117. That a cement should not contain within itself elements which may lead to its destruction, is evidently a most important quality. It is probable that nearly all cements undergo a slight change in volume during induration, contracting in air and expanding in water. But it is the detection of those larger changes, which result from bad proportions or defective manufacture, and which cause deterioration or even complete disintegration, that is the object of the tests for soundness.

118. Causes Of Unsoundness

The most frequent cause of unsoundness is considered to be the presence of free lime or magnesia. (See §§49 and 50.) Any one of the following causes may account for the presence of free lime in cement: (1) An excessive percentage of lime may have been used in proportioning the raw materials; (2) the raw materials may not have been sufficiently mixed to render the mass homogeneous; (3) hard particles of lime, such as shells, may not have been ground fine enough in making the mix to permit them to enter into combination with the other ingredients during burning; or (4) the cement may have been underburned, so that part of the lime did not enter into combination.

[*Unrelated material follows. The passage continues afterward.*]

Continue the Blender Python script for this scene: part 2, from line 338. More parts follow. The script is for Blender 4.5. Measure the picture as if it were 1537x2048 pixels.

The particles of free lime which occur in cements are naturally rather difficult to slake on account of their impurity and the high temperature at which they have been calcined, and the same thing is probably true of magnesia. It may thus require weeks or months of exposure to the atmosphere to correct tendencies to expand due to the presence of free lime or magnesia. Likewise when such defective cements are immersed in water of ordinary temperature, the expansion may not occur for a considerable period. This fact has led to the use of hot tests of various kinds to detect such faults, but before touching on these so-called "accelerated tests," the ordinary cold-water test will be described.

119. Tests For Soundness

The Committee of the American Society of Civil Engineers on a " Uniform System for Tests of Cement" recommended, in 1885, the following test for soundness: "Make two cakes of neat cement two or three inches in diameter, about one-half inch thick, with thin edges. One of these cakes, when hard enough, should be put in water and examined from day to day to see if it becomes contorted, or if cracks show themselves at the edges, such contortions or cracks indicating that the cement is unfit for use at that time. In some cases the tendency to crack, if caused by the presence of too much unslaked lime, will disappear with age. The remaining cake should be kept in air and its color observed, which for a good cement should be uniform throughout, yellowish blotches indicating a poor quality; the Portland cements being of a bluish-gray, and the natural cements being light or dark, according to the character of the rock of which they are made." For the ordinary cold test this method will probably give as valuable results as any of the forms that are suggested.

120. The German regulations require a very similar test, except that in the case of slow setting cements the pat is not immersed until twenty-four hours old. While a cement that is decidedly bad may show its defects in from one day to one week by this cold water test, it may be the case that cracks will appear only after several months' immersion. It has therefore been proposed to hasten the destructive action of the free lime or magnesia by submitting the cakes of cement to steam, hot water, or dry heat.

121. The Kiln Test

The Kiln Test, recommended by Prof. Tetmajer in 1890, consists in placing in an air bath, pats which have been kept in moist air for twenty-four hours; and then gradually raising the temperature of the air bath to 120° C. This temperature is maintained for at least one-half hour after the disengagement of steam has ceased. The pats should show no tendency to expand under this treatment, but if cements fail to pass the test, the results of the ordinary cold water treatment are to be awaited. This test is intended for cements that are to be used in air.

122. The Boiling Test

The Boiling Test, which was also recommended by Prof. Tetmajer, consists in placing the pats, twenty-four hours after made, in water of ordinary temperature, and gradually heating the water to bring it to the boiling point in about an hour; five or six hours in the boiling water should develop no defects. This is a severe test, and has been objected to on the ground that cements which have been well proportioned, but which are a trifle underburned, will fail to pass this test while giving good results in mortars to be used in the air. This test, however, is steadily gaining in favor, and is used in many cement works as a test of quality.